Underrated in America: Board games

Updated

My daughter's seventh birthday is coming up, and I know at least one toy I'm purchasing: a board game.

A few weeks ago, I was surveying the household. My daughters, who are four and six, were watching TV and playing a computer game, at the same time. I was working on my own computer. There were probably snacks in the room. And suddenly, I felt like this snapshot of our lives was a scene we had played out all too many times.

So I pulled out a ragged board game of Hasbro's Chutes & Ladders. My six-year-old and I used to play it and Candy Land a few years ago, but for whatever reasons, we had stopped. I wasn't sure if my girls would go for it, but as it turned out, they were interested, and for the next hour, the three of us played Chutes & Ladders. I finally bowed out -- there are only so many times you can go up a ladder and down a chute until your mind starts to become mush -- but my daughters continued playing for at least thirty more minutes.
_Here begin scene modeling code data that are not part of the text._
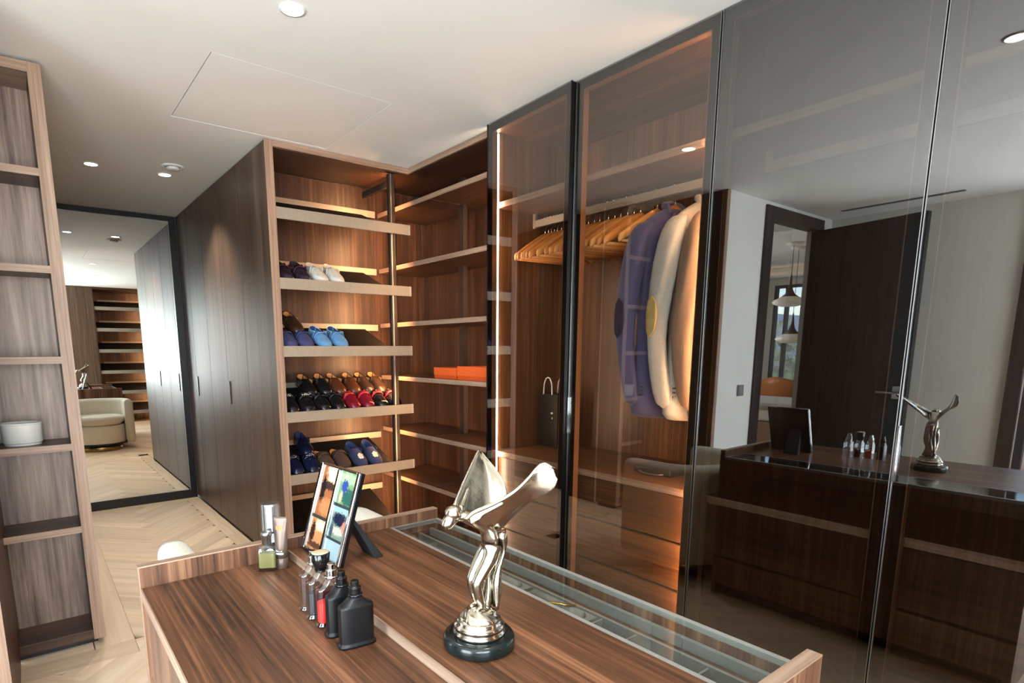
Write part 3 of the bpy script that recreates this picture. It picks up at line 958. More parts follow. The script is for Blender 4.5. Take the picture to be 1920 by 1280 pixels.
m = Matrix.Translation((.516, 1.538, ZL)) @ Matrix.Rotation(-.75, 4, 'Z')
TUBEM = plain('tube_bronze', srgb(104, 88, 78), .35, .4, noise=.06)
G().xf(m).lathe([(.0150, 0), (.0160, .002), (.0165, .030), (.0155, .031)], n=28).build('cap', plain('tube_cap', srgb(92, 74, 64), .35, .3, noise=.05), tu, smooth=True)
G().xf(m).loft([stadium(.0160, .0155, .031, p=1), stadium(.0175, .0140, .06, p=.95), stadium(.0190, .0095, .10, p=.9), stadium(.0200, .0040, .132, p=.8), stadium(.0200, .0012, .140, p=.6), stadium(.0200, .0012, .147, p=.6)]).build('tube_body', TUBEM, tu, smooth=True)


def tube_mark(z0, z1, x0, x1, mat, nm):
    yy = lambda z: -(.0155 - (z - .031) * .112)
    g = G().xf(m)
    rows = []
    for z in (z0, z1):
        rows.append([(x, yy(z) * math.sqrt(max(.05, 1 - (x / .0185) ** 2)) - .0012, z) for x in [x0 + (x1 - x0) * i / 6 for i in range(7)]])
    g.grid(rows).build(nm, mat, tu)


ORL = plain('orange_print', srgb(236, 120, 52), .5, noise=.03)
WHL = plain('white_print', srgb(214, 214, 222), .5, noise=.03)
tube_mark(.094, .122, -.011, -.004, ORL, 'print')
tube_mark(.094, .122, -.001, .009, ORL, 'print')
for k in range(4):
    tube_mark(.042 + k * .0085, .0475 + k * .0085, -.011, .010 - .003 * (k % 2), WHL, 'print')
tube_mark(.080, .088, -.011, .010, WHL, 'print')

# ------------------------------------------------------------------ photo frame
pf = thing('photo_frame', (.606, 1.485, ZU), 'leaning silver collage photo frame with four snapshots on the island', 'photo frame')
PW, PH = .222, .258
ux = (V(.613, 1.375, 0) - V(.599, 1.597, 0)).normalized()         # to the viewer's right
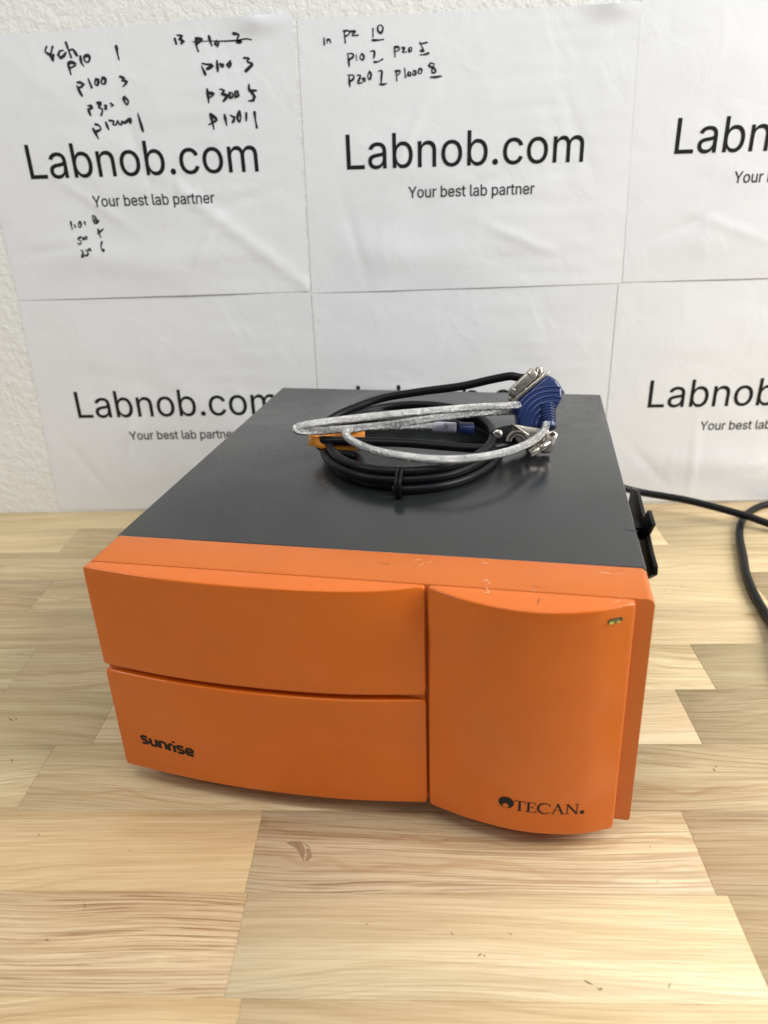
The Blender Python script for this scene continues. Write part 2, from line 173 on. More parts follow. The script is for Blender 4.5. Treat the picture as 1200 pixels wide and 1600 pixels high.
def make_paint(name, col, rough, grain, spec=.5, coat=0):
    m = mat(name, col, rough, 0, spec, coat, .13); g = G(m); o = g.obj()
    a = g.noise(o, 45, 4, .6); g.to('Roughness', g.mapr(a, .3, .7, rough - .05, rough + .09))
    sp = g.noise(o, 900, 2, .5)
    b = g.noise(o, 18, 3, .6)
    g.to('Base Color', g.mix(g.mapr(b, .3, .75), tuple(c * .94 for c in col), tuple(min(1, c * 1.05) for c in col)))
    g.bump(sp, grain, .0002)
    return m
M_or = make_paint('orange_paint', (.66, .138, .005), .38, .2, .25, .6)
M_bez = make_paint('orange_paint_lit_copy', (.57, .14, .022), .45, .25, .35)  # panels' paint again, the salmon cast of light from above put into the colour
M_dark = make_paint('charcoal_powder_coat', (.018, .019, .0195), .25, .35, .75)
def smudge():
    g = G(M_dark); o = g.obj()
    a = g.noise(o, 9, 5, .65, .6); b = g.noise(g.scale(o, (60, 14, 14)), 3, 4, .7)
    r = g.math('ADD', g.mapr(a, .35, .65, .14, .34), g.mapr(b, .55, .8, 0, .06)); g.to('Roughness', r)
    g.to('Base Color', g.mix(g.mapr(g.noise(o, 14, 6, .7), .5, .8, 0, .35), (.017, .0185, .019), (.030, .032, .032)))
smudge()
M_black = mat('black_plastic', (.003, .003, .0035), .4, 0, .2)
M_blackm = mat('black_cable_jacket', (.004, .004, .0055), .38, 0, .22)
g = G(M_blackm); g.bump(g.noise(g.obj(), 260, 3, .6), .15, .0003)
M_foot = mat('rubber', (.02, .02, .02), .8)
M_ink = mat('black_print', (.008, .008, .009), .5, 0, .25)
M_pink = mat('marker_ink', (.012, .012, .014), .5)
M_print = mat('toner_print', (.012, .012, .012), .7, 0, .2)
M_print2 = mat('grey_toner_print', (.035, .035, .035), .7, 0, .2)
M_scr = mat('bare_scratch', (.78, .50, .28), .5)
M_scrd = mat('scuff_mark', (.25, .06, .02), .6)
M_smear = mat('cover_scuff', (.02, .022, .022), .5)
M_wmark = mat('wood_mark', (.15, .09, .045), .8)
M_chip = mat('resin_patch', (.33, .22, .12), .5)
M_blue = mat('blue_moulded_plastic', (.006, .022, .105), .28, 0, .5, .3, .1)
M_blue2 = mat('navy_plastic', (.008, .018, .09), .3)
M_metal = mat('nickel_plate', (.36, .33, .29), .34, 1)
g = G(M_metal); a = g.noise(g.obj(), 300, 4, .6); g.to('Roughness', g.mapr(a, .3, .7, .2, .42))
M_tag = mat('orange_tag_paper', (.85, .30, .03), .5)
M_label = mat('clear_grey_label', (.42, .42, .50), .35)
M_led = mat('green_lens', (.06, .09, .012), .12, 0, .8, 1, .05)
M_ledy = mat('lens_glint', (.55, .50, .10), .25)  # yellow reflection on the lens, put in as a colour
M_recess_shade = mat('recess_shade', (.03, .012, .004), .6)  # shade inside hollows, put into a near-black colour
# braided silver screen under a clear jacket
M_braid = mat('braided_silver_screen', (.74, .74, .70), .3, .95, .5, .8, .06)
g = G(M_braid); uv = g.n('ShaderNodeTexCoord').outputs['UV']; sx = g.n('ShaderNodeSeparateXYZ', {0: uv})
u_ = g.math('MULTIPLY', sx.outputs[0], 2 * math.pi * 5); v_ = g.math('MULTIPLY', sx.outputs[1], 2 * math.pi / 3.4)
s1 = g.math('SINE', g.math('ADD', u_, v_)); s2 = g.math('SINE', g.math('SUBTRACT', u_, v_))
wv = g.math('MULTIPLY', s1, s2); fine = g.math('SINE', g.math('MULTIPLY', g.math('ADD', u_, v_), 4))
h = g.math('ADD', g.math('ABSOLUTE', wv), g.math('MULTIPLY', fine, .12)); g.bump(h, .9, .0006)
g.to('Base Color', g.mix(g.math('MULTIPLY', g.mapr(g.math('ABSOLUTE', wv), .10, .35), g.mapr(g.noise(g.obj(), 120, 3), .35, .62, .6, 1)), (.25, .25, .24), (.97, .96, .93)))
g.to('Roughness', g.mapr(g.noise(g.obj(), 400, 2), .3, .7, .14, .34))
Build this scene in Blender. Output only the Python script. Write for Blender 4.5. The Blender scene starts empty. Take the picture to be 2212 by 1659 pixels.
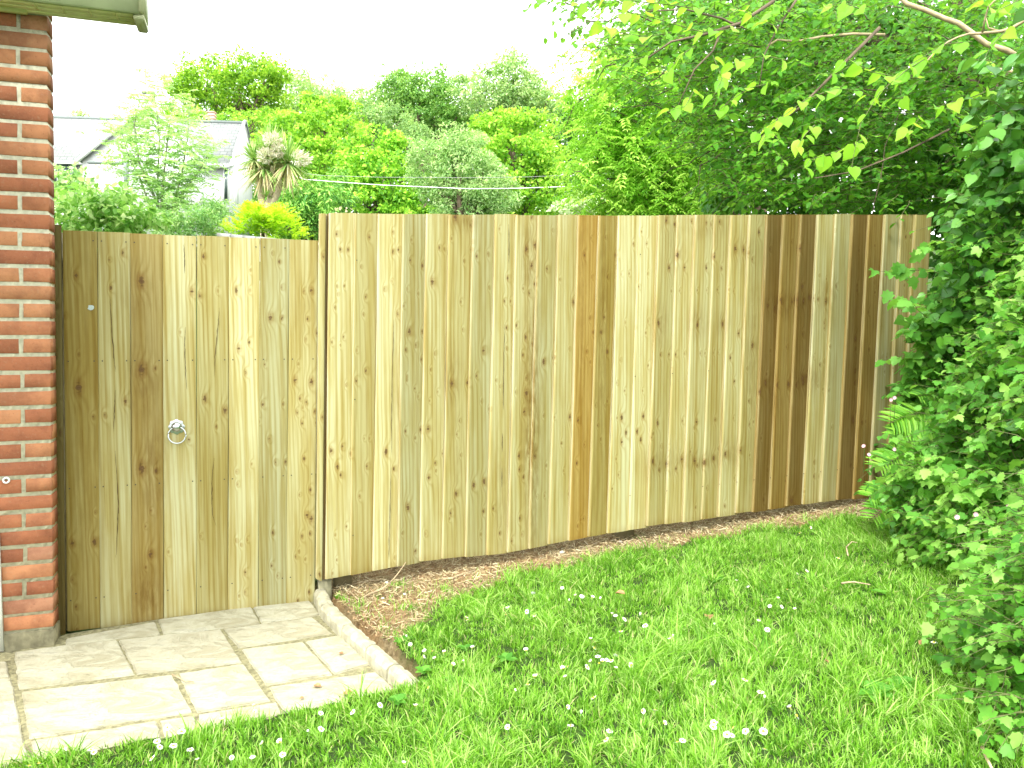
import bpy, bmesh, math, random
import numpy as np
from mathutils import Vector, Matrix, noise as mnoise
random.seed(7); RNG = np.random.default_rng(7)
scene = bpy.context.scene
COL = scene.collection

# ------------------------------------------------------------------ camera
CAMH = 1.35; FPX = 1661.0; CX = 1106.0; CY = 829.5; PITCH = math.radians(3.62)
cam_d = bpy.data.cameras.new('camera'); cam = bpy.data.objects.new('camera', cam_d); COL.objects.link(cam)
cam.location = (0, 0, CAMH); cam.rotation_euler = (math.radians(90) - PITCH, 0, 0)
cam_d.sensor_width = 36; cam_d.lens = FPX/2212*36; cam_d.clip_end = 800; cam_d.clip_start = 0.05
scene.camera = cam
# ------------------------------------------------------------------ sky, sun, exposure
SUN_EL, SUN_AZ = math.radians(52), math.radians(200)      # azimuth clockwise from +Y
W = bpy.data.worlds.new('World'); scene.world = W; W.use_nodes = True
wn = W.node_tree.nodes; wl = W.node_tree.links
sky = wn.new('ShaderNodeTexSky'); sky.sky_type = 'NISHITA'; sky.sun_disc = False
sky.sun_elevation = SUN_EL; sky.sun_rotation = SUN_AZ; sky.dust_density = 4; sky.air_density = 1.0
hs = wn.new('ShaderNodeHueSaturation'); hs.inputs['Saturation'].default_value = 0.12
hs.inputs['Value'].default_value = 1.0
cl = wn.new('ShaderNodeMix'); cl.data_type = 'RGBA'; cl.inputs[0].default_value = 0.6      # even cloud layer
cl.inputs[7].default_value = (9.0, 9.2, 9.1, 1)
wl.new(sky.outputs[0], hs.inputs['Color']); wl.new(hs.outputs[0], cl.inputs[6])
bg = wn['Background']; bg.inputs['Strength'].default_value = 0.15
wl.new(cl.outputs[2], bg.inputs['Color'])
sd = bpy.data.lights.new('sun', 'SUN'); sd.energy = 1.5; sd.angle = math.radians(14); sd.color = (1, .98, .90)
sun = bpy.data.objects.new('sun', sd); COL.objects.link(sun)
sdir = Vector((math.sin(SUN_AZ)*math.cos(SUN_EL), math.cos(SUN_AZ)*math.cos(SUN_EL), math.sin(SUN_EL)))
sun.rotation_euler = sdir.to_track_quat('Z', 'Y').to_euler(); sun.location = sdir*50
scene.view_settings.view_transform = 'Standard'; scene.view_settings.look = 'None'
scene.view_settings.exposure = 1.78; scene.view_settings.gamma = 1.0
scene.cycles.max_bounces = 8; scene.cycles.diffuse_bounces = 5; scene.cycles.transmission_bounces = 4
scene.cycles.transparent_max_bounces = 4; scene.cycles.glossy_bounces = 2
scene.cycles.use_adaptive_sampling = True; scene.cycles.adaptive_threshold = 0.02
scene.cycles.use_denoising = True
scene.cycles.caustics_reflective = False; scene.cycles.caustics_refractive = False

# ------------------------------------------------------------------ helpers: sight lines to places
cp, sp_ = math.cos(PITCH), math.sin(PITCH)
def ray(px, py):
    x = (px-CX)/FPX; y = -(py-CY)/FPX
    return Vector((x, cp + y*sp_, -sp_ + y*cp))
def U(px, py, depth):                       # the point at ground distance depth
    r = ray(px, py); return Vector((0, 0, CAMH)) + r*(depth/r.y)
def proj(P):                                # numpy world -> photo coordinates
    P = np.asarray(P, float); y = P[..., 1]*cp - (P[..., 2]-CAMH)*sp_
    z = P[..., 1]*sp_ + (P[..., 2]-CAMH)*cp
    return CX + FPX*P[..., 0]/y, CY - FPX*z/y
def on_z(px, py, z=0.0):
    r = ray(px, py); return Vector((0, 0, CAMH)) + r*((z-CAMH)/r.z)
FO = Vector((-2.046, 3.50, 0)); FD = Vector((0.948, 0.318, 0)).normalized(); FN = Vector((FD.y, -FD.x, 0))
def on_plane(px, py, off=0.0):              # fence plane, off metres towards the camera: returns t, z
    r = ray(px, py); O = FO + FN*off - Vector((0, 0, CAMH)); k = O.dot(FN)/r.dot(FN)
    p = Vector((0, 0, CAMH)) + r*k; return (p-FO).dot(FD), p.z
def FP(t, z, off=0.0): return FO + FD*t + FN*off + Vector((0, 0, z))
KA = on_z(690, 1292, .04); KB = on_z(905, 1480, .04)        # kerb line
def gnoise(x, y, s, seed=0.0): return mnoise.noise(Vector((x*s, y*s, seed)))
def hbase(Y):                               # foot of the right-hand bank
    return float(np.interp(Y, [0, 1.6, 2.4, 3.2, 4.0, 4.8, 6, 9], [1.15, 1.3, 1.5, 1.78, 2.02, 2.32, 2.7, 3.2]))
def G(x, y):
    z = 0.02 + 0.073*min(max(x+0.9, 0), 4.0) + 0.012*gnoise(x, y, 1.7)
    z += 0.25*max(0, min(x-hbase(y), 1.5))*(1 if y < 7 else 0)
    if y > 7: z += 0.165*(min(y, 60)-7) + 0.04*max(0, y-60)
    side = (KB.x-KA.x)*(y-KA.y) - (KB.y-KA.y)*(x-KA.x)      # <0 on the paving side
    e = patio_front(x)
    if x < 1.0 and y > e - .05 and side < 0.012 and y < 7: z = min(z, -0.035)
    return z
PF0 = on_z(60, 1640, 0); PF1 = on_z(862, 1500, 0)
def patio_front(x): return PF0.y + (PF1.y-PF0.y)*(x-PF0.x)/(PF1.x-PF0.x)
def on_ground(px, py, h=0.0):
    z = 0.05
    for _ in range(12):
        p = on_z(px, py, z); z = G(p.x, p.y) + h
    return p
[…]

And that's when it hit me: We should be playing a lot more board games.

Board games unfortunately sound like bored games, but they're anything but. They were fun when I was a kid and they're still fun. I have no beef against computer games or TV, but obviously, they're extremely sedentary activities. Board games may not require a lot of running around either, but it is an activity that obliges a family to play together, and that means a lot, especially as more and more outside forces -- from TV to the Internet to school activities and work obligations -- demand our attention.